Negli anni Photoshop è stato copiato, usato e abusato ancora più di Excel, altro software usato spesso a sproposito. Così, mentre Photoshop veniva scaricato o comprato per fare semplici ritagli e cambi di formato delle immagini, o magari semplici aggiustamenti delle curve di livello (cose che magari si fanno meglio con Aperture o con utility molto più semplice, su macOS addirittura con Anteprima), così Excel si è trasformato in un database per tutti, forzando ai limiti la sua natura di foglio di calcolo e trasformandolo in un obbrobrio programmabile usato anche per mandare le email (come una nota legge dello sviluppo del software prevede).

Trent’anni di Photoshop

Photoshop è invece il software che ha legato la sua vita alla fortuna di Adobe, o forse è vero il contrario e per lunghi momenti della sua storia Adobe ha legato la sua vita alla fortuna di Photoshop, comunque elemento centrale della Creative Suite e oggetto misterioso sbarcato anche su tablet e telefonini.

Pochi ricordano però che molte delle cose “strane” di Photoshop, come i livelli, i retini, i pennelli, gli strumenti per il ritaglio e altro non sono invenzioni dei fratelli Knoll ma veri e propri scheumorfismi concettuali, anzi analogie per catturare il primo pubblico professionale che doveva imparare l’uso di questo strumento.
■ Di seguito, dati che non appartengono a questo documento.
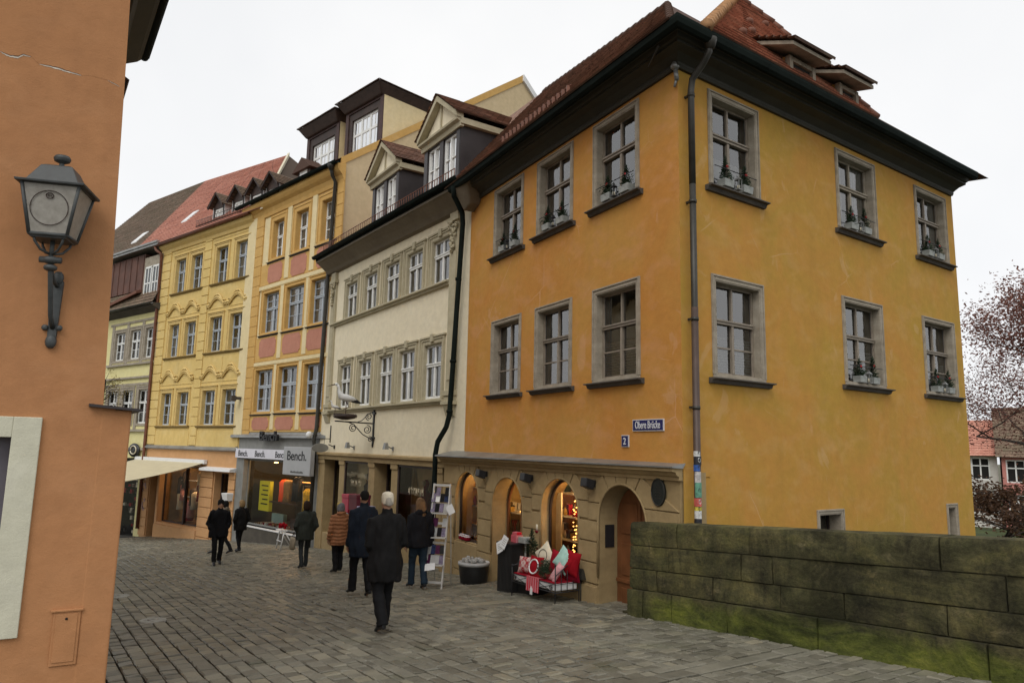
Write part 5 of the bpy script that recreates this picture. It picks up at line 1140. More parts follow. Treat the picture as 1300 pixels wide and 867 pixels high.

Chi infatti faceva fotoritocco erano i grafici o i camera-oscuristi, che sviluppavano e “lavoravano” le foto in camera oscura. Stiamo parlando di foto scattate con macchine a pellicola, intendiamoci. E alla faccia di chi ritiene in maniera hipster che la foto a pellicola sia “genuina” e “immodificabile”, quindi “vera” dovrebbe fare un salto indietro di una trentina di anni e vedere come gli operatori della camera oscura massaggiassero lo sviluppo e la stampa delle immagini.

Trent’anni di Photoshop

Sofisticate manipolazioni, in alcuni casi ancora più naturalistiche di quelle straordinarie che si possono fare con gli strumenti digitali. Però era stato proprio il desiderio dei Knoll e poi di Adobe di mantenere intatto quel set di metafore da camera oscura – equivalente se vogliamo al set di metafore da ufficio che caratterizza l’interfaccia a finestre fatta di “scrivania”, “cartelle”, documenti“ e ”cestino” – a rendere così arcaico e complesso l’uso di Photoshop.

Sì perché è molto recente l’arrivo di altri tipi di software che sistematicamente smontano le metafore e il flusso di lavoro di Photoshop, proponendo altri paradigmi di quella che alla fine è banalmente una manipolazione di sequenze di numeri, cioè i bit che compongono una immagine.

Eppure, la presa di Photoshop è talmente forte da durare ancora con così tanta forza dopo tanti anni. E con tutta probabilità andrà avanti ancora per un bel po’.